What the task requires - Set down the full listing exactly, character for character.
┌──
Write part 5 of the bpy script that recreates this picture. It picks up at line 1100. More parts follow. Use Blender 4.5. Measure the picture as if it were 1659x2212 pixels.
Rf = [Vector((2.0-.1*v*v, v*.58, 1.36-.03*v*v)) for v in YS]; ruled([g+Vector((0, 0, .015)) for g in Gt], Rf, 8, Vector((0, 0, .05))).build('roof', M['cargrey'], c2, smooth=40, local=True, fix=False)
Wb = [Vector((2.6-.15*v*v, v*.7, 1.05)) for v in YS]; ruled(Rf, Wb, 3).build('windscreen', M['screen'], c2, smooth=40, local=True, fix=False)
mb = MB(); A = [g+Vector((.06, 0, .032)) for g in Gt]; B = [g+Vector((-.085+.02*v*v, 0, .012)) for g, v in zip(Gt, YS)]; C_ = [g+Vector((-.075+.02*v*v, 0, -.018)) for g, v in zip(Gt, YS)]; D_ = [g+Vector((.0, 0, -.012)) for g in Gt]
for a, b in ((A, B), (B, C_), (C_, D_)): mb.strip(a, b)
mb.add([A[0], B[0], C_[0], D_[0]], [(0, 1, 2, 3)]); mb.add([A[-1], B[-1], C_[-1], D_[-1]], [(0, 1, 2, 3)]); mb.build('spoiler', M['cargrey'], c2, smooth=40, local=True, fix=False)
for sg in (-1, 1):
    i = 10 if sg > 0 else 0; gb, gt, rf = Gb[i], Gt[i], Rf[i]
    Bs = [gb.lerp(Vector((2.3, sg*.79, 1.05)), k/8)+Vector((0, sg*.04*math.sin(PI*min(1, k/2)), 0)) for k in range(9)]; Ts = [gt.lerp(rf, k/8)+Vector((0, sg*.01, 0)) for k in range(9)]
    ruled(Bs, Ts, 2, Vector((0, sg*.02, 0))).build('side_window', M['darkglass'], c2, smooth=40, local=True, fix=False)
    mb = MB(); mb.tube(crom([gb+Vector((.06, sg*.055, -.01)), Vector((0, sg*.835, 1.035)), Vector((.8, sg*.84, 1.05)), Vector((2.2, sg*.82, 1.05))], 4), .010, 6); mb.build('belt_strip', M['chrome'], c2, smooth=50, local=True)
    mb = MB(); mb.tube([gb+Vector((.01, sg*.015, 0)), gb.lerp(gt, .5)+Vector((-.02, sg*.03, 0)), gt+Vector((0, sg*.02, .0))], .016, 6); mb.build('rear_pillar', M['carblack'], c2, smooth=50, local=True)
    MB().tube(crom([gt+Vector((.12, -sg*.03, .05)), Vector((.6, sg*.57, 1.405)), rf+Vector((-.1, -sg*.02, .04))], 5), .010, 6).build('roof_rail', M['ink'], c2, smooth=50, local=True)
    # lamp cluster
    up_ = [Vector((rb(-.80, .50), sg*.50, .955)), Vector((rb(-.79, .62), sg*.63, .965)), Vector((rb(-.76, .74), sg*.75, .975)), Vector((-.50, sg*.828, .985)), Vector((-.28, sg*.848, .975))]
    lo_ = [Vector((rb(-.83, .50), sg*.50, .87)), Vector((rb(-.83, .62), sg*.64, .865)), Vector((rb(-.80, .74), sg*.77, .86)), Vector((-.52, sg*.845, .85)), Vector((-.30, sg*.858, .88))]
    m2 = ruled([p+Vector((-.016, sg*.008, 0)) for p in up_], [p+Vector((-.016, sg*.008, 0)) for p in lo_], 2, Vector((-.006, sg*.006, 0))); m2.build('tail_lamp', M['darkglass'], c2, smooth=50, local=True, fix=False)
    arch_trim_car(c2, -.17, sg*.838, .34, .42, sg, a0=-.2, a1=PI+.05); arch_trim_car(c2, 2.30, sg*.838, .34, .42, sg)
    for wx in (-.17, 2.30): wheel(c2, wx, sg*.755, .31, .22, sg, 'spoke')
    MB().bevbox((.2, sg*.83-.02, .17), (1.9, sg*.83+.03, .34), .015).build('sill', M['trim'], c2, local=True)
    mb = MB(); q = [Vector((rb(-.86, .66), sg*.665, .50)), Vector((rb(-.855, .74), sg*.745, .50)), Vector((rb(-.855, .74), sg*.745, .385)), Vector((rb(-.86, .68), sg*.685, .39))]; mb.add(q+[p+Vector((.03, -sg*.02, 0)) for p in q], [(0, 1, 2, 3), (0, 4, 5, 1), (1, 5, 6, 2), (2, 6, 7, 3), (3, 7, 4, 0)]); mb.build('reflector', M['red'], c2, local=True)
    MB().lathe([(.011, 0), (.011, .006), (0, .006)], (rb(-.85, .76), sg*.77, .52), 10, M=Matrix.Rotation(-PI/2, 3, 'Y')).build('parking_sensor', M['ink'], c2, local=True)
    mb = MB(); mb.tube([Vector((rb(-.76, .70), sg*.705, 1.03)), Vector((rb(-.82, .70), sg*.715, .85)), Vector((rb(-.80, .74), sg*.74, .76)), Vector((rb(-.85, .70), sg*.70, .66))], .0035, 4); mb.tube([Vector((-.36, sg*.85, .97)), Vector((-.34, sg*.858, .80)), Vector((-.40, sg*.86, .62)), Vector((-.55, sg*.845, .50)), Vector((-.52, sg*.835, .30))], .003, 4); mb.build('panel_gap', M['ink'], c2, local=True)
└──
Finished task -
Write part 5 of the bpy script that recreates this picture. It picks up at line 1100. More parts follow. Use Blender 4.5. Measure the picture as if it were 1659x2212 pixels.
Rf = [Vector((2.0-.1*v*v, v*.58, 1.36-.03*v*v)) for v in YS]; ruled([g+Vector((0, 0, .015)) for g in Gt], Rf, 8, Vector((0, 0, .05))).build('roof', M['cargrey'], c2, smooth=40, local=True, fix=False)
Wb = [Vector((2.6-.15*v*v, v*.7, 1.05)) for v in YS]; ruled(Rf, Wb, 3).build('windscreen', M['screen'], c2, smooth=40, local=True, fix=False)
mb = MB(); A = [g+Vector((.06, 0, .032)) for g in Gt]; B = [g+Vector((-.085+.02*v*v, 0, .012)) for g, v in zip(Gt, YS)]; C_ = [g+Vector((-.075+.02*v*v, 0, -.018)) for g, v in zip(Gt, YS)]; D_ = [g+Vector((.0, 0, -.012)) for g in Gt]
for a, b in ((A, B), (B, C_), (C_, D_)): mb.strip(a, b)
mb.add([A[0], B[0], C_[0], D_[0]], [(0, 1, 2, 3)]); mb.add([A[-1], B[-1], C_[-1], D_[-1]], [(0, 1, 2, 3)]); mb.build('spoiler', M['cargrey'], c2, smooth=40, local=True, fix=False)
for sg in (-1, 1):
    i = 10 if sg > 0 else 0; gb, gt, rf = Gb[i], Gt[i], Rf[i]
    Bs = [gb.lerp(Vector((2.3, sg*.79, 1.05)), k/8)+Vector((0, sg*.04*math.sin(PI*min(1, k/2)), 0)) for k in range(9)]; Ts = [gt.lerp(rf, k/8)+Vector((0, sg*.01, 0)) for k in range(9)]
    ruled(Bs, Ts, 2, Vector((0, sg*.02, 0))).build('side_window', M['darkglass'], c2, smooth=40, local=True, fix=False)
    mb = MB(); mb.tube(crom([gb+Vector((.06, sg*.055, -.01)), Vector((0, sg*.835, 1.035)), Vector((.8, sg*.84, 1.05)), Vector((2.2, sg*.82, 1.05))], 4), .010, 6); mb.build('belt_strip', M['chrome'], c2, smooth=50, local=True)
    mb = MB(); mb.tube([gb+Vector((.01, sg*.015, 0)), gb.lerp(gt, .5)+Vector((-.02, sg*.03, 0)), gt+Vector((0, sg*.02, .0))], .016, 6); mb.build('rear_pillar', M['carblack'], c2, smooth=50, local=True)
    MB().tube(crom([gt+Vector((.12, -sg*.03, .05)), Vector((.6, sg*.57, 1.405)), rf+Vector((-.1, -sg*.02, .04))], 5), .010, 6).build('roof_rail', M['ink'], c2, smooth=50, local=True)
    # lamp cluster
    up_ = [Vector((rb(-.80, .50), sg*.50, .955)), Vector((rb(-.79, .62), sg*.63, .965)), Vector((rb(-.76, .74), sg*.75, .975)), Vector((-.50, sg*.828, .985)), Vector((-.28, sg*.848, .975))]
    lo_ = [Vector((rb(-.83, .50), sg*.50, .87)), Vector((rb(-.83, .62), sg*.64, .865)), Vector((rb(-.80, .74), sg*.77, .86)), Vector((-.52, sg*.845, .85)), Vector((-.30, sg*.858, .88))]
    m2 = ruled([p+Vector((-.016, sg*.008, 0)) for p in up_], [p+Vector((-.016, sg*.008, 0)) for p in lo_], 2, Vector((-.006, sg*.006, 0))); m2.build('tail_lamp', M['darkglass'], c2, smooth=50, local=True, fix=False)
    arch_trim_car(c2, -.17, sg*.838, .34, .42, sg, a0=-.2, a1=PI+.05); arch_trim_car(c2, 2.30, sg*.838, .34, .42, sg)
    for wx in (-.17, 2.30): wheel(c2, wx, sg*.755, .31, .22, sg, 'spoke')
    MB().bevbox((.2, sg*.83-.02, .17), (1.9, sg*.83+.03, .34), .015).build('sill', M['trim'], c2, local=True)
    mb = MB(); q = [Vector((rb(-.86, .66), sg*.665, .50)), Vector((rb(-.855, .74), sg*.745, .50)), Vector((rb(-.855, .74), sg*.745, .385)), Vector((rb(-.86, .68), sg*.685, .39))]; mb.add(q+[p+Vector((.03, -sg*.02, 0)) for p in q], [(0, 1, 2, 3), (0, 4, 5, 1), (1, 5, 6, 2), (2, 6, 7, 3), (3, 7, 4, 0)]); mb.build('reflector', M['red'], c2, local=True)
    MB().lathe([(.011, 0), (.011, .006), (0, .006)], (rb(-.85, .76), sg*.77, .52), 10, M=Matrix.Rotation(-PI/2, 3, 'Y')).build('parking_sensor', M['ink'], c2, local=True)
    mb = MB(); mb.tube([Vector((rb(-.76, .70), sg*.705, 1.03)), Vector((rb(-.82, .70), sg*.715, .85)), Vector((rb(-.80, .74), sg*.74, .76)), Vector((rb(-.85, .70), sg*.70, .66))], .0035, 4); mb.tube([Vector((-.36, sg*.85, .97)), Vector((-.34, sg*.858, .80)), Vector((-.40, sg*.86, .62)), Vector((-.55, sg*.845, .50)), Vector((-.52, sg*.835, .30))], .003, 4); mb.build('panel_gap', M['ink'], c2, local=True)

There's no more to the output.